A partir deste encontro, Hina e Hodaka desenvolvem um amor mútuo transvestido de simples amizade, usando os estranhos poderes da garota para controlar as chuvas torrenciais que inundam Tóquio em pleno verão, isolando todos em suas casas. As pequenas gotas, que juntas formam mares, são os sentimentos reprimidos por todos naquela metrópole de surreal densidade demográfica, em que a esperança de metamorfose se encontra, como típico no cinema animado japonês (Ghibli como um todo, Evangelion, Gundam), nas novas gerações, enquanto grande parte dos velhos são retratados não como vilões, mas escravos num sistema de estagnação e praticidade, soando por vezes egoístas e frios.

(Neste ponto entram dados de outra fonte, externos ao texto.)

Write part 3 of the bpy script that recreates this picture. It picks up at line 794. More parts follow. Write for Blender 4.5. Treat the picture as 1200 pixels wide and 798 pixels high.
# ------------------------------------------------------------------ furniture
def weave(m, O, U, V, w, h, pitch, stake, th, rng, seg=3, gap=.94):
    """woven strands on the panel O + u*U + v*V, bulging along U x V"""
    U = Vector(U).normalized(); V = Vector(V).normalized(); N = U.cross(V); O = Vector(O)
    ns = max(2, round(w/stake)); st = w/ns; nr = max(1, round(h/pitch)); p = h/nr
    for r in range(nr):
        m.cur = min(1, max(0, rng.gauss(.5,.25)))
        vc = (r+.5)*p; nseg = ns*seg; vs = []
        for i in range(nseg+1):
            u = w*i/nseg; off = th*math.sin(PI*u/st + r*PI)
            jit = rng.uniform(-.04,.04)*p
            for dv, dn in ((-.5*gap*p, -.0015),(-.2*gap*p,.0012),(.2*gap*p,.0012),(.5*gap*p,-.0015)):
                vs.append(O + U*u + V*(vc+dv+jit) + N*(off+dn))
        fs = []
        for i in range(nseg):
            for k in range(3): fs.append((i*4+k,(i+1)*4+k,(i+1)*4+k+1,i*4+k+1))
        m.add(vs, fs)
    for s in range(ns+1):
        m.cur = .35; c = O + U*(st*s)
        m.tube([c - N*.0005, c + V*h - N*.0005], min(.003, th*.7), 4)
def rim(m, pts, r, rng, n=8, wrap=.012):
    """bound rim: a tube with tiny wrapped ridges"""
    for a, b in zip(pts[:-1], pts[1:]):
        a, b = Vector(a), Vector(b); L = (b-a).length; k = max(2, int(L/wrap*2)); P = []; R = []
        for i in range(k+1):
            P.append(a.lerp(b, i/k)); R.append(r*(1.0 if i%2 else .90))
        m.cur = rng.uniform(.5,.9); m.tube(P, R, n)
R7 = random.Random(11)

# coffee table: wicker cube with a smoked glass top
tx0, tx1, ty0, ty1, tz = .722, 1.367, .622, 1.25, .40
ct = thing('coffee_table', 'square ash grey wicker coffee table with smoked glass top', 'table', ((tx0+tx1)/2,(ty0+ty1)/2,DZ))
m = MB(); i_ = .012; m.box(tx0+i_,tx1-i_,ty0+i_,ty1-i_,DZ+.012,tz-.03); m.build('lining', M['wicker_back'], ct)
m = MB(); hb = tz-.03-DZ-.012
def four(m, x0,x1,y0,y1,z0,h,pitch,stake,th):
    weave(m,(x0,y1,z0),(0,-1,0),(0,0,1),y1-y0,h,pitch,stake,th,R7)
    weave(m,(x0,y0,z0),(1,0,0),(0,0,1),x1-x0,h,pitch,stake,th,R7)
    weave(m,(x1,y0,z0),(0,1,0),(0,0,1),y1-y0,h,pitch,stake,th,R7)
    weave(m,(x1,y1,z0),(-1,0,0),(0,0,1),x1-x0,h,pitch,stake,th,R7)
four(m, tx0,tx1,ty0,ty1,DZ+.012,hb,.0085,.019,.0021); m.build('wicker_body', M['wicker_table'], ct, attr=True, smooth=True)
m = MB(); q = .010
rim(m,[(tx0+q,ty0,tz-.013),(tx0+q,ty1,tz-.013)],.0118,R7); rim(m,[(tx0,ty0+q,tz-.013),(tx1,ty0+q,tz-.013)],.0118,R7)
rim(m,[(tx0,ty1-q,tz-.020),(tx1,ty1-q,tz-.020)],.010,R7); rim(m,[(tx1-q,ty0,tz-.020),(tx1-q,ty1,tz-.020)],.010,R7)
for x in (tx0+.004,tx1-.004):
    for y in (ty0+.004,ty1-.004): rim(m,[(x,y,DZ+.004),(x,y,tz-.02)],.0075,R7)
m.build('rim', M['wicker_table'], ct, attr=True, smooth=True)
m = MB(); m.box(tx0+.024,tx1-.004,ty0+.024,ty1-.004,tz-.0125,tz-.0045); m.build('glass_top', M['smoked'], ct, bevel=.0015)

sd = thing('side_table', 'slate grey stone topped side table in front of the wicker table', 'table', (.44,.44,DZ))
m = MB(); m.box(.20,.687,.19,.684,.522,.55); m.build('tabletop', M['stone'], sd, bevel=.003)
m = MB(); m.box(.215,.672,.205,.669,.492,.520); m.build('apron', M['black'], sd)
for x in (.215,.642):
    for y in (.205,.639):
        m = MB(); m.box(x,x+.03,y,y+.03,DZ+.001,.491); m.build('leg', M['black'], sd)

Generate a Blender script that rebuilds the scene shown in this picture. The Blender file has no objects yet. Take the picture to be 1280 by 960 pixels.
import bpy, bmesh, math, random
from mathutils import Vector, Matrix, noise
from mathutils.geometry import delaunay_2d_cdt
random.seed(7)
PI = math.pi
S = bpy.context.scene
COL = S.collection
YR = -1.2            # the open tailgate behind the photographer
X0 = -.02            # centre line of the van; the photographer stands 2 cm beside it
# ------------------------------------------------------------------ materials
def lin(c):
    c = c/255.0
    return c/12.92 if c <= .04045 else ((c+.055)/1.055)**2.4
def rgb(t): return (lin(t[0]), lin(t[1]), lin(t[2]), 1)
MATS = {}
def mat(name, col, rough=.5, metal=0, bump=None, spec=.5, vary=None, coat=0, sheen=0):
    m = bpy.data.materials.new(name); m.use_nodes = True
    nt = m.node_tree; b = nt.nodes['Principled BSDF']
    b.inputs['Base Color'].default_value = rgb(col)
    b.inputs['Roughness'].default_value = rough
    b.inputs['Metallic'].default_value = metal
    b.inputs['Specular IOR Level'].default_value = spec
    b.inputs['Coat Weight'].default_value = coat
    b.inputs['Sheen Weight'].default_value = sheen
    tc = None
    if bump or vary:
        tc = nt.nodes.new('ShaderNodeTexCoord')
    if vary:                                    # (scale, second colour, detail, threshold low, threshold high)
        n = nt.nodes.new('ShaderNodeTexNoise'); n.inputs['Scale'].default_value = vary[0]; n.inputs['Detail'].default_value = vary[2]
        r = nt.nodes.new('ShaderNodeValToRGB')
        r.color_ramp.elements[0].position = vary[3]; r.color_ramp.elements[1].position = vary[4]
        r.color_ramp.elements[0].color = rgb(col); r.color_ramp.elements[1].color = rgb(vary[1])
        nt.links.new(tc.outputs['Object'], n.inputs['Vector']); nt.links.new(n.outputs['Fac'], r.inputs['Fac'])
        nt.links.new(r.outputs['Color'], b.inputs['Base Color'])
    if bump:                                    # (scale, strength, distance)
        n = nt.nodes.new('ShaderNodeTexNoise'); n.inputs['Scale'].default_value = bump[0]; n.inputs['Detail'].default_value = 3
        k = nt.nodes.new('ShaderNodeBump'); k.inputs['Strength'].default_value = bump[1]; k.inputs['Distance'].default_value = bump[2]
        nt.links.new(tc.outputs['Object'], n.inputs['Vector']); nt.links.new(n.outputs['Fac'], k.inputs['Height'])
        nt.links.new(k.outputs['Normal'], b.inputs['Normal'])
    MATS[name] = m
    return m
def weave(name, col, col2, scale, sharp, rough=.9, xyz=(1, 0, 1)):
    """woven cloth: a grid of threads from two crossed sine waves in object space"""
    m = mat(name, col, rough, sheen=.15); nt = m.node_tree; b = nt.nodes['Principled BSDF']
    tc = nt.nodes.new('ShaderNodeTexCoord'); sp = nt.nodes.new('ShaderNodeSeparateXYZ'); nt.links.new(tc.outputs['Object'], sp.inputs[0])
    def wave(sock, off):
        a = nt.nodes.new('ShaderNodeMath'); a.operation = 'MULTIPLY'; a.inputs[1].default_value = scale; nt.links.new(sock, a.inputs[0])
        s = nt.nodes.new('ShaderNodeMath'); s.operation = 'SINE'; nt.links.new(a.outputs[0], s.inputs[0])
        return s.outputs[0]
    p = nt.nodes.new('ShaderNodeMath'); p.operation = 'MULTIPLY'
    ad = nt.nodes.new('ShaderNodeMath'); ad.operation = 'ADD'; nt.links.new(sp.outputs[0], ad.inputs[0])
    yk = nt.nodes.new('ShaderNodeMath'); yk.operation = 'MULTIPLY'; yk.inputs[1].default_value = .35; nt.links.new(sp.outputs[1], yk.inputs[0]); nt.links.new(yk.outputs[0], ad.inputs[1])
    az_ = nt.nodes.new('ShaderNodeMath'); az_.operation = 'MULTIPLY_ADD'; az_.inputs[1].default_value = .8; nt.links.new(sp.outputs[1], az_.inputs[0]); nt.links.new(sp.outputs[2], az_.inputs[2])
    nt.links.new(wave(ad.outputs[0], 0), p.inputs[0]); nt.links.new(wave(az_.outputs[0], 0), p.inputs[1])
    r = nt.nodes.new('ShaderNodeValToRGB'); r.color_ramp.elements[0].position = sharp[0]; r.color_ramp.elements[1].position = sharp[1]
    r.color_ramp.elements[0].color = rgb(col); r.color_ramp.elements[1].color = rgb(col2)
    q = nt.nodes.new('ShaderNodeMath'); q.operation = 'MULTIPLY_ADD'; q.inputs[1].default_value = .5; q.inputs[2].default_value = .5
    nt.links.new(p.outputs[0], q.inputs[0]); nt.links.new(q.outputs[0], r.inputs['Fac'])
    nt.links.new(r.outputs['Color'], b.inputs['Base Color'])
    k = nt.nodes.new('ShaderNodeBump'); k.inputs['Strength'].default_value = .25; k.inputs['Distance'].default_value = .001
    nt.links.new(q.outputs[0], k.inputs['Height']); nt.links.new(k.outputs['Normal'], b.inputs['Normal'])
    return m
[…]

O conservadorismo dos pais afastou o progressismo dos filhos, e assim, os dois protagonistas vivem sem figuras paternas, e o único patriarca disposto se vê inibido de ver sua filha quando bem quer.
É uma das melhores metáforas que o cineasta conseguiu trazer para preencher seus visuais exuberantes. Mas como sempre, os Shinkaismos do diretor se sobressaem, tornando uma obra que poderia usar a introspecção da solidão para pesar seu discurso, em um melodrama barulhento e molhado para manipular o público que em geral, bem pede por isso.
Curiosamente, até por consequência, a artificialidade emocional de Makoto conversa bem com a Tóquio dos sentimentos manufaturados. Uma sociedade com emoções demais trancafiadas que as libera num êxtase quase beligerante.
Tóquio, a cidade dos letreiros neon luminosos, dos cruzamentos que assemelham-se a formigueiros, de um exoticismo sonhado por Ocidentais, encontra sua reverberação no cinema exagerado apelativo de Shinkai. É tudo tão bonito, mas tão irreal.
Somente a Metrópole da Solidão poderia criar tamanho Diretor de Plástico.